Philippine-American War, 1899-1902


Dec. 10, 1898: Treaty of Paris

Oct. - Dec. 1898: The American Peace Commission at a conference in their council-room at the Continental Hotel, Paris. LEFT TO RIGHT: Whitelaw Reid, Sen. George Gray, John Moore (Secretary), Judge William R. Day, Sen. William P. Frye, and Sen. Cushman K. Davis.

On Oct. 1, 1898, American and Spanish delegates opened discussions in Paris to end the Spanish-American War. The American commission consisted of Judge William R. Day, Sen. Cushman K. Davis, Sen. William P. Frye, Sen. George Gray, and Whitelaw Reid.

The Spanish commission included the Spanish diplomats Eugenio Montero Ríos, Buenaventura de Abarzuza, José de Garnica, Wenceslao Ramírez de Villa-Urrutia, and Gen. Rafael Cerero, as well as a French diplomat, Jules Cambon.

The Times, Washington, D.C., issue of Oct. 2, 1898, Page 1

On the same day, at Washington, D.C., Philippine ambassador Felipe Agoncillo and his secretary, Sixto Lopez, met with President William McKinley but his request that Filipinos be represented at the Paris peace talks was rejected. 

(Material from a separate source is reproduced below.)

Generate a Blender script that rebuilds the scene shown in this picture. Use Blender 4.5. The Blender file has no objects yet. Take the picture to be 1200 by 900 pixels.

The White House Visitor Center, ca 1898


Filipino diplomats and leaders in Paris, 1898. SEATED, from left: F. de Almores, Felipe Agoncillo, Pedro Roxas, and Antonino Vergel de Dios. STANDING, from left: B. Villanueva, Antonio Roxas, E. Brias, and P.A. Roxas. 

Agoncillo (LEFT) and Felix Roxas (RIGHT) went to Paris and tried to represent the Filipinos in the negotiations, but they were excluded from the sessions as Aguinaldo's declaration of Philippine independence on June 12, 1898 was not recognized by the family of nations.

The snub irked Filipino leaders, whose troops effectively controlled the entire archipelago except Muslim areas in Mindanao and the capital city of Manila.

Tension and ill feelings were growing between American and Filipino troops in Manila and the suburbs. In addition to Manila, Iloilo, the main port on the island of Panay, also was a pressure point. The Revolutionary Government of the Visayas was proclaimed there on Nov. 17, 1898, and an American force stood poised to capture the city. Upon the announcement of the treaty, the radicals, Apolinario Mabini and General Antonio Luna, prepared for war, and provisional articles were added to the constitution giving President Aguinaldo dictatorial powers in times of emergency.

Issue of Nov. 22, 1898

Issue of Dec. 3, 1898

LEFT TO RIGHT: Felipe Agoncillo, Sixto Lopez, and two other Filipinos poring over documents in Paris; they were trying to prevent the cession of the Philippines to the United States and to secure recognition of the new Philippine Republic.

Dec. 10, 1898:  Last joint session of the Treaty of Paris. Attendees (LEFT to RIGHT) are:  Senator William Frye, John Moore (Secretary), Senator George Gray, Senator Cushman Davis, Judge William Day, Whitelaw Reid, General Rafael Cerero, Wenceslao Ramirez de Villa-Urrutia, Jose de Garnica, Buenaventura de Abarzuza, Eugenio Montero Rios, Arthur Ferguson (interpreter), and Emilio de Ojeda.

On December 10 the Treaty of Paris was signed, thus ending the Spanish-American War. Spain ceded  the Philippines, Guam, and Puerto Rico (Cuba was granted its independence); in return, the US paid Spain the sum of US$20 million for the Philippines.(The Philippine-American War, which broke out two months later, cost the United States $200 million). 

Diego de los Ríos, the last Spanish Governor-General of the Philippines. He became the governor on Aug. 13, 1898, with the capital at Iloilo on Panay Island, after Governor-General Fermin Jaudenes surrendered at Manila. His term ended on Dec. 10, 1898 when the Treaty of Paris was signed.